■ WHAT TO WORK ON:
The material below includes pictures; leave them out and return only the lines between the line containing "Model this scene" and the line containing "SC.camera = cam", inclusive, word for word.

■ ROWS:
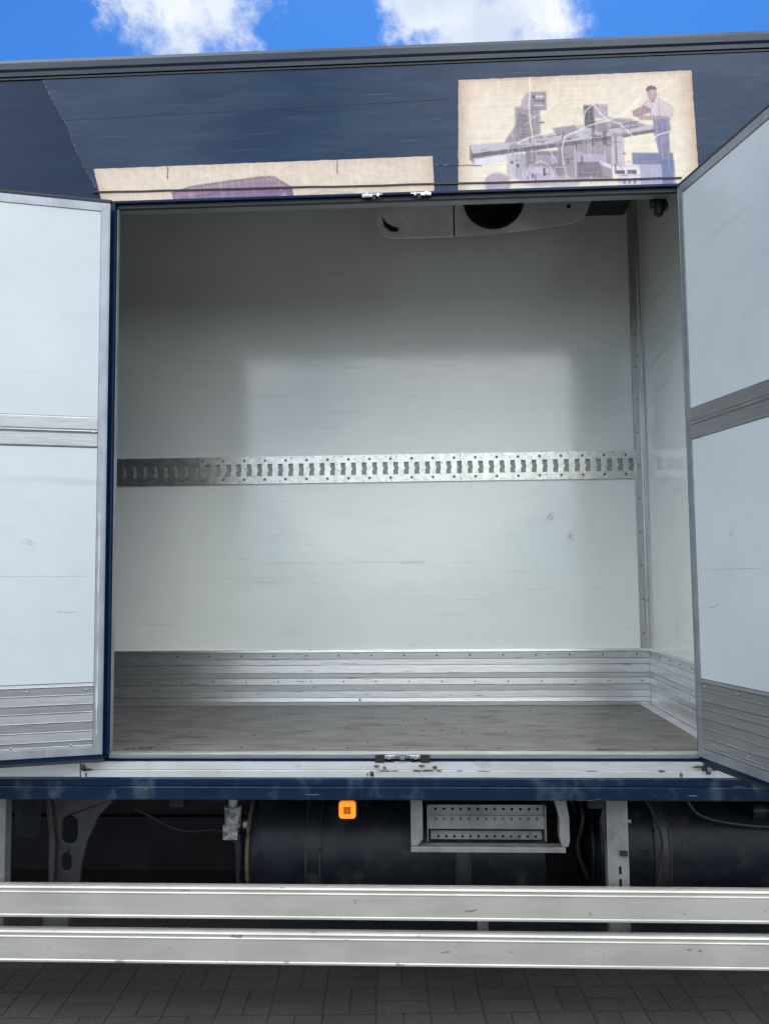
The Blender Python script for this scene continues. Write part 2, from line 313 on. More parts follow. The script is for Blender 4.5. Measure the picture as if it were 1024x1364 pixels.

==

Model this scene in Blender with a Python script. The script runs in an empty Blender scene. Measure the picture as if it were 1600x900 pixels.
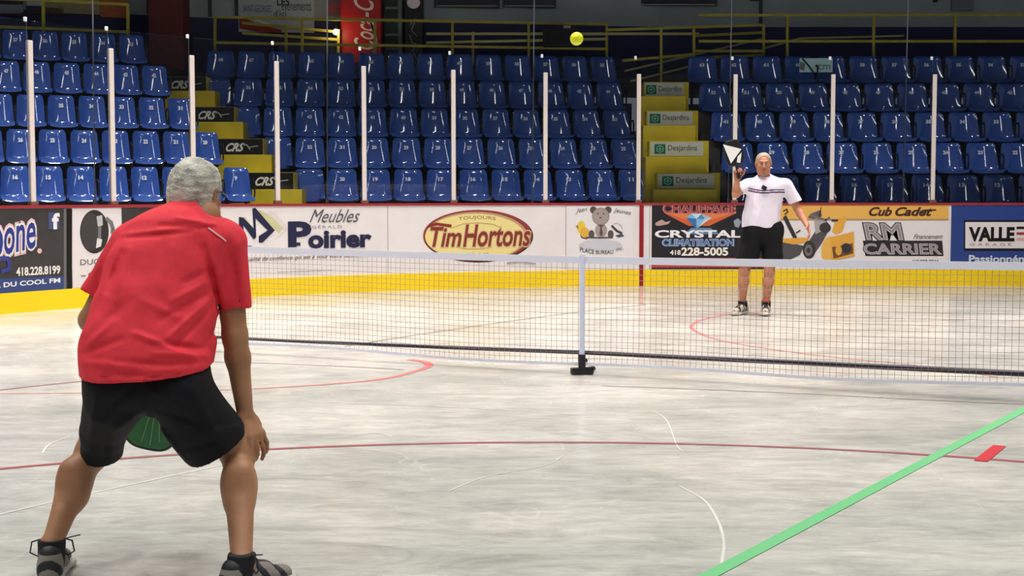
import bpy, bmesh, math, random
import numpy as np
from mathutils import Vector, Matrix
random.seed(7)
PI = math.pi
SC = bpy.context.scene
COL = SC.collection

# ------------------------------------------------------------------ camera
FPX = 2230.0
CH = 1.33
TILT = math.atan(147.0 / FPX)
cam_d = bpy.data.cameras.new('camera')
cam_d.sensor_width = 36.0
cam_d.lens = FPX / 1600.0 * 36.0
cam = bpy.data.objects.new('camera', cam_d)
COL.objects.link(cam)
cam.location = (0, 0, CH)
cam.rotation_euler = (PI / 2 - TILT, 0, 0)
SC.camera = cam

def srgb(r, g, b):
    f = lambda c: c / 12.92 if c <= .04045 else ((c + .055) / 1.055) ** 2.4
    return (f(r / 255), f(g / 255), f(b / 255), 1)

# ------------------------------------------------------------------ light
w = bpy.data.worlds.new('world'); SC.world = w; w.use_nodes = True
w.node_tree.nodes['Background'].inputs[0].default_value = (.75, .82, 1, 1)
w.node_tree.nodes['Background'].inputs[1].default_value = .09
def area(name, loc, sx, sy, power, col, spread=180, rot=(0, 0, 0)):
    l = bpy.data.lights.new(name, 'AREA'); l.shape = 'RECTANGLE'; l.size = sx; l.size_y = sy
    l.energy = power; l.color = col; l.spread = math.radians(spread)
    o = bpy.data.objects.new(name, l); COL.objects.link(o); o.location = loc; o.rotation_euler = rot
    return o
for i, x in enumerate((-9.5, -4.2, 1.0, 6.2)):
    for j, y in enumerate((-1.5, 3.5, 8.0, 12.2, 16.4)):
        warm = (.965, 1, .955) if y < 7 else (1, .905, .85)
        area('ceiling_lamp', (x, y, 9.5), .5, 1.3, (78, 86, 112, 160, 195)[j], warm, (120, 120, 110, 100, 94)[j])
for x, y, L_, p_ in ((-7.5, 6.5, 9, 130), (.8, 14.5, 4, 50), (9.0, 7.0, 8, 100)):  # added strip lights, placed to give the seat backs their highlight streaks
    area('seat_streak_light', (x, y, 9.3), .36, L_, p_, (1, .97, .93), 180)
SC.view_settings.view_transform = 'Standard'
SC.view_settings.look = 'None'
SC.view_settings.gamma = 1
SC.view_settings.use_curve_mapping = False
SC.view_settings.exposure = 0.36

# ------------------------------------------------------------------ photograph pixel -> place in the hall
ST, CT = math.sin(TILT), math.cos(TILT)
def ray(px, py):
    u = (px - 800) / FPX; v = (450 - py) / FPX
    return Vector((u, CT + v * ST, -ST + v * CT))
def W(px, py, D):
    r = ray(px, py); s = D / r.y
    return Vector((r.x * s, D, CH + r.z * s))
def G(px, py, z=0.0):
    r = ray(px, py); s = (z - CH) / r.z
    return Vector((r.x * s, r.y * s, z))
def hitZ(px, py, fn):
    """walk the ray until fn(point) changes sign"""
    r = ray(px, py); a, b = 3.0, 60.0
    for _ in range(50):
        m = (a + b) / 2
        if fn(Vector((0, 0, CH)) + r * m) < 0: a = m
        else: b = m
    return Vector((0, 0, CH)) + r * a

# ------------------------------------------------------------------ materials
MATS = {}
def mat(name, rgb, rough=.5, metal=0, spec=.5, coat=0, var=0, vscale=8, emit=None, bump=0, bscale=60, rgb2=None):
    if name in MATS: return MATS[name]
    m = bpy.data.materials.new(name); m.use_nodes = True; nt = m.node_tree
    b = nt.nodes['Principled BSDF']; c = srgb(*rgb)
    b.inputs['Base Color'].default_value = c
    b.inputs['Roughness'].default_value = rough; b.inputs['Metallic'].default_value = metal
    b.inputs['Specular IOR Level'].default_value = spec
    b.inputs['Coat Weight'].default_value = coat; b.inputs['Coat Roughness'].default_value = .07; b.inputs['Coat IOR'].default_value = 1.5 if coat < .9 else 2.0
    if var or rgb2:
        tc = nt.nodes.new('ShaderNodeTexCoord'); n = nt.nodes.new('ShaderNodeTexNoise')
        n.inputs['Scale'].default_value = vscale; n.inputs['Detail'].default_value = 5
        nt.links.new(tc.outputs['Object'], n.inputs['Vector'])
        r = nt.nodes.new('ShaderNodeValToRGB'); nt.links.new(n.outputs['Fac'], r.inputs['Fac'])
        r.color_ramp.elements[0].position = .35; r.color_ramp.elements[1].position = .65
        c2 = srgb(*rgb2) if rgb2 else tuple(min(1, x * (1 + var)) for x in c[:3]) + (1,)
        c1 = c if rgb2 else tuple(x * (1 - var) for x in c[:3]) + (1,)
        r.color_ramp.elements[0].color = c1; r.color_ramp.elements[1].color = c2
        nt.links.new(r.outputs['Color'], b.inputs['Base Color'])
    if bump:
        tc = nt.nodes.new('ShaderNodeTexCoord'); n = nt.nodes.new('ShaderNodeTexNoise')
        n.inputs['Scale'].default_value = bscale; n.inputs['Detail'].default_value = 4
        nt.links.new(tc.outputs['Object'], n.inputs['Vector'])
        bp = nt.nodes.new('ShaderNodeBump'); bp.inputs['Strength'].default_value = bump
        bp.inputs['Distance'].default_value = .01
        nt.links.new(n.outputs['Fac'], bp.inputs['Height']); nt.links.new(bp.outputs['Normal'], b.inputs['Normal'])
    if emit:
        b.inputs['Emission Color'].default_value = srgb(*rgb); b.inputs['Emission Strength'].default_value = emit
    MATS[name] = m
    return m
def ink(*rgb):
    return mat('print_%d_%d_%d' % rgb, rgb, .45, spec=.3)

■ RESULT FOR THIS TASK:
Model this scene in Blender with a Python script. The script runs in an empty Blender scene. Measure the picture as if it were 1600x900 pixels.
import bpy, bmesh, math, random
import numpy as np
from mathutils import Vector, Matrix
random.seed(7)
PI = math.pi
SC = bpy.context.scene
COL = SC.collection

# ------------------------------------------------------------------ camera
FPX = 2230.0
CH = 1.33
TILT = math.atan(147.0 / FPX)
cam_d = bpy.data.cameras.new('camera')
cam_d.sensor_width = 36.0
cam_d.lens = FPX / 1600.0 * 36.0
cam = bpy.data.objects.new('camera', cam_d)
COL.objects.link(cam)
cam.location = (0, 0, CH)
cam.rotation_euler = (PI / 2 - TILT, 0, 0)
SC.camera = cam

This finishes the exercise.